§ **Exercise brief**:
Report each line of the data that includes the word "base".

<<<<

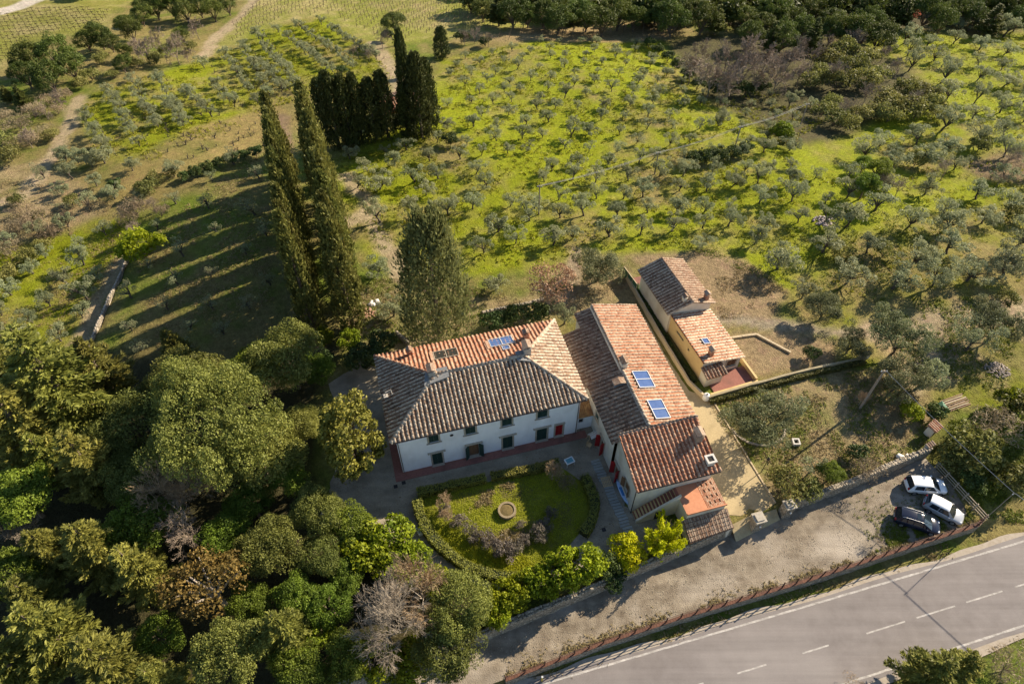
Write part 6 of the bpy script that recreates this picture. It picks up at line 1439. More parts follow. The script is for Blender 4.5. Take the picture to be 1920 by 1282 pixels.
M_WEED = leafmat('weeds', (.10, .13, .012), (.20, .22, .02), .3, 0); M_STRAW = leafmat('straw', (.20, .155, .06), (.34, .27, .13), .2, 0)
gar = [(1320, 750), (1630, 690), (1750, 760), (1740, 832), (1600, 895), (1465, 930), (1385, 840)]
bk_ = [(640, 620), (700, 520), (900, 540), (990, 560), (1090, 480), (1165, 490), (1200, 555), (1090, 580), (900, 610), (720, 650)]
tufts('weeds', [(gar, 1500), (bk_, 1800), ([(1640, 560), (1900, 560), (1900, 740), (1780, 780), (1700, 730)], 1600), ([(1780, 790), (1920, 750), (1920, 980), (1850, 970), (1780, 880)], 1600), ([(560, 290), (820, 240), (860, 420), (900, 500), (720, 480), (640, 400)], 1600), ([(1060, 440), (1400, 440), (1700, 380), (1900, 500), (1640, 560), (1470, 540), (1300, 470)], 2600)], M_WEED, 'patchy green weeds and grass tufts around the houses', 31, L_=.30, W_=.09, h=.09)
tufts('grove_grass', [(GROVE, 5000), (HILL, 3000), ([(150, 190), (390, 110), (600, 36), (700, 90), (740, 150), (520, 200), (330, 300), (180, 300)], 2500)], leafmat('grove_blades', (.19, .21, .010), (.30, .31, .02), .3, 0), 'lush grass tufts under the olives', 33, L_=.55, W_=.12, h=.16)
tufts('dry_grass', [(gar, 2000), (bk_, 1500), ([(0, 330), (230, 380), (230, 480), (150, 620), (0, 640)], 1800), ([(960, 1262), (1400, 1105), (1850, 1000), (1900, 1010), (1400, 1150), (1080, 1275)], 2000), ([(1340, 500), (1400, 490), (1480, 545), (1440, 590), (1350, 600)], 500), ([(250, 470), (490, 290), (520, 560), (300, 680)], 2000)], M_STRAW, 'dry straw grass tufts on banks and verges', 32, L_=.32, W_=.07, h=.1)

# leaf litter and edge weeds on the gravel
def litter(name, poly, n, lab, seed, zf, m):
    rng = np.random.default_rng(seed); u = rng.uniform(min(p[0] for p in poly), max(p[0] for p in poly), n); v = rng.uniform(min(p[1] for p in poly), max(p[1] for p in poly), n)
    k = (sdist(u, v, poly) > 0) & (fbm(u * .5, v * .5, seed) > .5); u, v = u[k], v[k]; x, y = OX + u * UX - v * UY, OY + u * UY + v * UX
    P_ = np.stack([x, y, np.full(len(x), zf) + rng.uniform(.01, .03, len(x))], 1); Vv, Ff, Aa = leaves(rng, P_, np.tile([0, 0, 1.0], (len(x), 1)), .12, .07, rng.random(len(x)), spread=.25)
    link(name, mesh_np(name, Vv, Ff, m, Aa), label=lab, cat='leaves', kind='stuff')
M_LIT = leafmat('fallen_leaves', (.09, .055, .025), (.24, .15, .06), .1, 0)
litter('fallen_leaves', court, 9000, 'fallen leaves scattered over the courtyard gravel', 61, .045, M_LIT)
litter('fallen_leaves', lotp, 9000, 'fallen leaves and grit scattered over the car park', 62, ZLOT + .005, leafmat('grit', (.13, .10, .07), (.40, .34, .27), .1, 0))
def edge_tufts(name, line, width, n, lab, seed, zf, m, h=.12):
    rng = np.random.default_rng(seed); u = rng.uniform(line[0][0], line[-1][0], n); v = np.interp(u, [p[0] for p in line], [p[1] for p in line]) + rng.exponential(width, n) * (1 if width > 0 else -1)
    k = fbm(u * .6, v * .6, seed) > .4; u, v = u[k], v[k]; x, y = OX + u * UX - v * UY, OY + u * UY + v * UX
    P_ = np.concatenate([np.stack([x + rng.normal(0, .07, len(x)), y + rng.normal(0, .07, len(x)), np.full(len(x), zf) + rng.uniform(.01, h, len(x))], 1) for i in range(4)])
    Vv, Ff, Aa = leaves(rng, P_, np.tile([0, 0, 1.0], (len(P_), 1)), .24, .06, fbm(P_[:, 0], P_[:, 1], seed), spread=.9); link(name, mesh_np(name, Vv, Ff, m, Aa), label=lab, cat='grass', kind='stuff')
edge_tufts('verge_grass', [(5.5, -22.1), (14.7, -21.45), (22.5, -21.2), (36, -21.15), (49, -20.75), (56, -20.5)], .22, 2000, 'rough grass along the car park side of the railing wall', 63, ZLOT, M_STRAW)
edge_tufts('verge_grass', [(44, -20.6), (49, -20.4), (56, -20.2)], 1.1, 2600, 'green grass around the noses of the parked cars', 64, ZLOT, M_WEED)
random.seed(21)
# ------------------------------------------------------------------ garden
lawn_m = mat('lawn', (.11, .125, .008), (.20, .20, .014), 1.2, .95, .10, 9, c3=(.10, .08, .03), s3=.45, detail=7)
sheet('lawn', [(1.0, -3.4), (16.3, -3.6), (18.1, -6.2), (18.1, -8.4), (17.3, -10.2), (15.8, -11.5), (13.0, -13.3), (11.4, -14.2), (8.2, -14.1), (4.6, -12.0), (2.1, -8.8), (1.0, -5.9)], .075, lawn_m, warp=.05)
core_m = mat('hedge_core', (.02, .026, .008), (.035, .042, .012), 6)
def hedge(pts, w_, h, lab, seed, m=M_BOX, per=420, group='clipped hedges round the garden', L_=.17, W_=.10):
    rng = np.random.default_rng(seed); P_ = [Vector((*W(*p)[:2], 0)) for p in pts]; base = P_[0]
    r = thing('hedge', lab, 'hedge', (base.x, base.y, hz(base.x, base.y)), 0, group)
    mb = MB(); pos, nr = [], []; n = len(P_)
    for a, b in zip(P_[:-1], P_[1:]):
        d = b - a; L1_ = d.length; d.normalize(); s = Vector((-d.y, d.x, 0)); k = int(per * L1_)
        t = rng.uniform(-.1, L1_ + .1, k); pr = rng.uniform(0, 2 * h + w_, k)
        top = (pr > h) & (pr < h + w_); left = pr <= h
        off = np.where(top, pr - h - w_ / 2, np.where(left, -w_ / 2, w_ / 2)); z = np.where(top, h, np.where(left, pr, 2 * h + w_ - pr))
        bump = .06 * np.sin((t + a.x) * 1.9) + rng.normal(0, .035, k); z = z + np.where(top, bump, 0); off = off * (1 + .12 * np.sin((t + a.y) * 1.3)) + np.where(top, 0, np.sign(off) * np.abs(rng.normal(0, .04, k)))
        A_, D_, S_ = np.array(a - base), np.array(d), np.array(s)
        pos.append(A_ + D_ * t[:, None] + S_ * off[:, None] + np.array([0, 0, 1.0]) * z[:, None]); nr.append(np.where(top[:, None], np.array([0, 0, 1.0]), S_ * np.sign(off)[:, None]))
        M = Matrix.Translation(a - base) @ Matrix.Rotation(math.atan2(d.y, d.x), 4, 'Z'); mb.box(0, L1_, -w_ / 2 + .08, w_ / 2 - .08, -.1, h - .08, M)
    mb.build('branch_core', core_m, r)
    pos = np.concatenate(pos); Vv, Ff, Aa = leaves(rng, pos, np.concatenate(nr), L_, W_, fbm(pos[:, 0] * 1.5, pos[:, 1] * 1.5, seed), spread=.45)
    link('foliage', mesh_np('hedge_foliage', Vv, Ff, m, Aa), r)
    return r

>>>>

§ **Solution to this problem**:
    rng = np.random.default_rng(seed); P_ = [Vector((*W(*p)[:2], 0)) for p in pts]; base = P_[0]
    r = thing('hedge', lab, 'hedge', (base.x, base.y, hz(base.x, base.y)), 0, group)
        A_, D_, S_ = np.array(a - base), np.array(d), np.array(s)
        M = Matrix.Translation(a - base) @ Matrix.Rotation(math.atan2(d.y, d.x), 4, 'Z'); mb.box(0, L1_, -w_ / 2 + .08, w_ / 2 - .08, -.1, h - .08, M)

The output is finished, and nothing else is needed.